One approach d              evelops a train slot selection model based on multicommodity network flow concepts for determining freight train timetables. This helps to schedule rail services along multiple interconnected routes. This model seeks to minimize operating costs incurred by the carriers and delays incurred by the shippers. The schedules and demand levels are ensured to be mutually consistent. When the model is embedded in a simulation, it can be used iteratively and together with the output of the scheduling solution.
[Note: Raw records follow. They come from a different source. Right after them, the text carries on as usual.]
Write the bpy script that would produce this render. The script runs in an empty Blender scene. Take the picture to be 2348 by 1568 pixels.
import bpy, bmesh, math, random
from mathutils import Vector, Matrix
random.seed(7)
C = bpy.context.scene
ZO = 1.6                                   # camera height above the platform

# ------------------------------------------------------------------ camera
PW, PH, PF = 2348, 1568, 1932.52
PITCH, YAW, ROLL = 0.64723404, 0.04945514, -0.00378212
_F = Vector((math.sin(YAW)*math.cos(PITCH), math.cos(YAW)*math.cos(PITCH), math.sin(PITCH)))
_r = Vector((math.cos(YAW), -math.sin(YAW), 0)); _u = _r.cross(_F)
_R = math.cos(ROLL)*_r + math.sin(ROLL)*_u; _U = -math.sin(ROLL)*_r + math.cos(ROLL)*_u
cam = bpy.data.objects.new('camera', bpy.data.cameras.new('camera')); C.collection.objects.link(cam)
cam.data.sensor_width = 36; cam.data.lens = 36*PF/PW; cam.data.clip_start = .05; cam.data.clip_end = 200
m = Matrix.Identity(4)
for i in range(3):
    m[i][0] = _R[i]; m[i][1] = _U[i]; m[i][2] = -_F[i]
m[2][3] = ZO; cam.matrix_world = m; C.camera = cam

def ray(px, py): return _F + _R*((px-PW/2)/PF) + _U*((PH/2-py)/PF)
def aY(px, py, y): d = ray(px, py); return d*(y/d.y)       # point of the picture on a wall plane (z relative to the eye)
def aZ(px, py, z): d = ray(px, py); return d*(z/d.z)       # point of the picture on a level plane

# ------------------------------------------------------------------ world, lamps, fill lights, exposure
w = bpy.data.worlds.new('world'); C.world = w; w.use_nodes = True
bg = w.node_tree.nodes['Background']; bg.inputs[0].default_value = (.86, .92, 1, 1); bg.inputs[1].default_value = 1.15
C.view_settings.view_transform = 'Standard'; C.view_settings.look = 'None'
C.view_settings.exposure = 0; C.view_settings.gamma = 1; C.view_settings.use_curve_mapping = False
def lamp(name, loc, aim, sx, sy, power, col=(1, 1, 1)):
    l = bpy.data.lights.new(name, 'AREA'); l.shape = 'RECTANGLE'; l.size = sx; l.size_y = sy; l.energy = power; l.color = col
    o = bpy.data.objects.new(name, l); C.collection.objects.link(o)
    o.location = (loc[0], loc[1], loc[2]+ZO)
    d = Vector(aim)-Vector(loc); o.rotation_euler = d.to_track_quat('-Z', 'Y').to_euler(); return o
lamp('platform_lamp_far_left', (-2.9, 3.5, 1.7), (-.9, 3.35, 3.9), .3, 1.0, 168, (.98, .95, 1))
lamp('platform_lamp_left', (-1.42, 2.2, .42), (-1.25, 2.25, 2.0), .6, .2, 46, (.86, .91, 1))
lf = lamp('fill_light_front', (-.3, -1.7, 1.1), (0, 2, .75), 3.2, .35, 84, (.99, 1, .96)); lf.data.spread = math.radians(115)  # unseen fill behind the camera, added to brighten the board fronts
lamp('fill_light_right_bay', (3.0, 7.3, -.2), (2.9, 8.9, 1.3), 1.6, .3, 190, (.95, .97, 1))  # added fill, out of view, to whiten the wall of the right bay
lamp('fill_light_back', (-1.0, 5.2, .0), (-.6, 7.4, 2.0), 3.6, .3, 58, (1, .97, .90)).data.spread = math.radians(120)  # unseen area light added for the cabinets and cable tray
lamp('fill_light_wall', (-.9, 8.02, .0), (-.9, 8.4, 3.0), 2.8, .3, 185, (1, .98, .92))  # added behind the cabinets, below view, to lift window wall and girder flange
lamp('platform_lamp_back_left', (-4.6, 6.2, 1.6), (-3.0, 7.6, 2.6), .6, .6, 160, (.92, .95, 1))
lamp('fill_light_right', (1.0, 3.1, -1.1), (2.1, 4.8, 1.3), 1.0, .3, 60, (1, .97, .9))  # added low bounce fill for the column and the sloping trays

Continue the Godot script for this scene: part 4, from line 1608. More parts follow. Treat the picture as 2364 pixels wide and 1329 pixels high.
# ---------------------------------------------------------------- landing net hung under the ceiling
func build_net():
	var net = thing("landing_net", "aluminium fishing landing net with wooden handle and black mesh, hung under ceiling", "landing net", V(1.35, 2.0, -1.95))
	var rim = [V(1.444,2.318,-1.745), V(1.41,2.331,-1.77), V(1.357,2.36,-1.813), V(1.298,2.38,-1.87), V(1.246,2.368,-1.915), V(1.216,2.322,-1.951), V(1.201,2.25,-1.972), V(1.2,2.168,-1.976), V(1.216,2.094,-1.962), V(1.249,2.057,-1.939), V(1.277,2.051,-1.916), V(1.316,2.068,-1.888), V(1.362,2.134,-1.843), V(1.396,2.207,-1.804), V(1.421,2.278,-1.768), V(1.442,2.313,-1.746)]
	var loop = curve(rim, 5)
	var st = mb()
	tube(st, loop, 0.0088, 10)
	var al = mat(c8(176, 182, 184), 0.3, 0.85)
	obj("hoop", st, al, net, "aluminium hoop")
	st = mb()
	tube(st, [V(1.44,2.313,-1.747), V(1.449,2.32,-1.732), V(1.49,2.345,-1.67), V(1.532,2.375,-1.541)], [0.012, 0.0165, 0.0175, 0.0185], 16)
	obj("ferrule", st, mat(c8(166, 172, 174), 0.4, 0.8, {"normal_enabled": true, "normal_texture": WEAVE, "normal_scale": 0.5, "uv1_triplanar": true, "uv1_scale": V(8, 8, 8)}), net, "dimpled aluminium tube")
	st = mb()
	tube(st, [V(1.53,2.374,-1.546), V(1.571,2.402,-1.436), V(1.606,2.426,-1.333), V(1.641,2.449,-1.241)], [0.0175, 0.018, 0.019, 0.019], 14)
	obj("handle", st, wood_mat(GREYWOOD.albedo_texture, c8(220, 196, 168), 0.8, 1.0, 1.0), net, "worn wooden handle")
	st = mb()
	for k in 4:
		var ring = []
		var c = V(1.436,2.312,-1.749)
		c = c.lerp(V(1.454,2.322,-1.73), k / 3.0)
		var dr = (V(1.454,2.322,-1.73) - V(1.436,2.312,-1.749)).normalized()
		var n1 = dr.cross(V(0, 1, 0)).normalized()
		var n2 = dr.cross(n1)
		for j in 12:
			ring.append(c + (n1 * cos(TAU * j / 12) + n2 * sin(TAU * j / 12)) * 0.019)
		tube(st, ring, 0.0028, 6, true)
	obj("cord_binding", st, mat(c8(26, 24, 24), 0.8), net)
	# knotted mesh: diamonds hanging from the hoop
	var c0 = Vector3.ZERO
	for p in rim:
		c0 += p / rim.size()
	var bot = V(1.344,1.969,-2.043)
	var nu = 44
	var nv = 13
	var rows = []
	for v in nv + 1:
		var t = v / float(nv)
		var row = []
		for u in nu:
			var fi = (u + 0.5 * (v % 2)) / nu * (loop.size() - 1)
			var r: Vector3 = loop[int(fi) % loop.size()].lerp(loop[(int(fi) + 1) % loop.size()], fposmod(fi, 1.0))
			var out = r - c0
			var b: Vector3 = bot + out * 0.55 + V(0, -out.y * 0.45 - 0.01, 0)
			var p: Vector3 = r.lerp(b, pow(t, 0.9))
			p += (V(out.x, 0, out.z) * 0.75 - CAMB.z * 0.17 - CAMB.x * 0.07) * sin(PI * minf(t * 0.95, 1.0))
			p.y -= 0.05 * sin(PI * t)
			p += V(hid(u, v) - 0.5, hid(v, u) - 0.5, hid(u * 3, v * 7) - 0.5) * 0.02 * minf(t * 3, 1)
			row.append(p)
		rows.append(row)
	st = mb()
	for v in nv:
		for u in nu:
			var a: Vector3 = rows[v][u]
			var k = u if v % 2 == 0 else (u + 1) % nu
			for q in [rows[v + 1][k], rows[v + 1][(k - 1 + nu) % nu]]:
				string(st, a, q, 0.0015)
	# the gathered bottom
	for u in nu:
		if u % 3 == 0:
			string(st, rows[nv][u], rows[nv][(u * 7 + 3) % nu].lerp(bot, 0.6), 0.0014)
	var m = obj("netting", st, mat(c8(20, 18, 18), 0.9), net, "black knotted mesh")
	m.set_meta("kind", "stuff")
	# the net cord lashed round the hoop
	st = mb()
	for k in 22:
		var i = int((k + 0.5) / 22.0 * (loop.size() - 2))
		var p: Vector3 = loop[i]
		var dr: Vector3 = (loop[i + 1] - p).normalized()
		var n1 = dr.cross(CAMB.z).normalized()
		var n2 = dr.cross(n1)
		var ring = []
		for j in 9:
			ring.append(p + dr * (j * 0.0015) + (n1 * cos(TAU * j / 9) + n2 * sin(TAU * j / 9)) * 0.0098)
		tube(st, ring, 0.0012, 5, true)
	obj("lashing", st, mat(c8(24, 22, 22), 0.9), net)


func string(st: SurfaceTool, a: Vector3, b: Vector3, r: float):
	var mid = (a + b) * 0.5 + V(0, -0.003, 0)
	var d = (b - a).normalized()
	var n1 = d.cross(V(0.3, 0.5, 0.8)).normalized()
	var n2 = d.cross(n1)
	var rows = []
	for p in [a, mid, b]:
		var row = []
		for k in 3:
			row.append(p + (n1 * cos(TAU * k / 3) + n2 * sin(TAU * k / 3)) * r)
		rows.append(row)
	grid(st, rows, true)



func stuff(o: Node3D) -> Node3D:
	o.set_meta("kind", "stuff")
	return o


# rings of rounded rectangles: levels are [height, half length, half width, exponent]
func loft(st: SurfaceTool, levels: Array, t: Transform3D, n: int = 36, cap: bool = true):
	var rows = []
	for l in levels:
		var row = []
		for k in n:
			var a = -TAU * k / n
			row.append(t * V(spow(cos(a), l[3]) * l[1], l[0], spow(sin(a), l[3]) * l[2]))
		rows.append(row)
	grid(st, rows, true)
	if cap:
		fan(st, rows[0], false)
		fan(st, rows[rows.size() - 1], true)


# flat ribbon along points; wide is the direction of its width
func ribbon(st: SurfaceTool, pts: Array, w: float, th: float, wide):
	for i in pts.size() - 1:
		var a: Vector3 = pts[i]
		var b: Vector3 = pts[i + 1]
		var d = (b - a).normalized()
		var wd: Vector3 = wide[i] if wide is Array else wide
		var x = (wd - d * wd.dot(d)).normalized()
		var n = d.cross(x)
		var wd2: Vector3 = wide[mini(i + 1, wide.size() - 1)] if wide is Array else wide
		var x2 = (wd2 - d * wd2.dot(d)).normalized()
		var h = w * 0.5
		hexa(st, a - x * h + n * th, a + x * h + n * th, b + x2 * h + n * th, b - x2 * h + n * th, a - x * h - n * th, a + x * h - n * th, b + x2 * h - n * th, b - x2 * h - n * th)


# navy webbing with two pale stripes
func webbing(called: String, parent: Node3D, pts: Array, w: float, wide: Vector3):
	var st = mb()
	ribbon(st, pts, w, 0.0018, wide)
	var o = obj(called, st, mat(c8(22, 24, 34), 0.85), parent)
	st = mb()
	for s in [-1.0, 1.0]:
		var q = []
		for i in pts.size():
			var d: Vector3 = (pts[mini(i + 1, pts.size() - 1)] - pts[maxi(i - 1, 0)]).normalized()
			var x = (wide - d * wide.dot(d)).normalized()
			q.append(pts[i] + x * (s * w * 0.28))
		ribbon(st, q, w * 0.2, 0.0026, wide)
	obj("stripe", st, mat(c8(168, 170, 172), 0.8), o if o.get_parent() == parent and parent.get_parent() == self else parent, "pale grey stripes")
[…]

Another approach solves the freight transportation on hybrid rail networks used to transport both passengers and freight. It uses a preferred timetable as input for each freight train. Some overrides are permitted such as specifying a path different from the one in the ideal timetable. It’s objective is to introduce as many new freight trains as possible by assigning them timetables that are as close as possible to the ideal ones. An integer linear programming method is used in the model.

A third approach specifically takes into account the double-track train scheduling. It focuses on the high-speed passenger rail line in an existing network and minimizes both the expected wait times for high speed trains and the total travel times of both speed trains. Using the priority for speed, the problem is translated as multi-mode resource project. It is then solved for scheduling with a branch and bound algorithm and a beam search algorithm.

The autonomous fleet management differs from these in that the destinations must be determined. If the dependencies can be expressed in quadratic form, then the steepest gradient method can point to the optimum destination.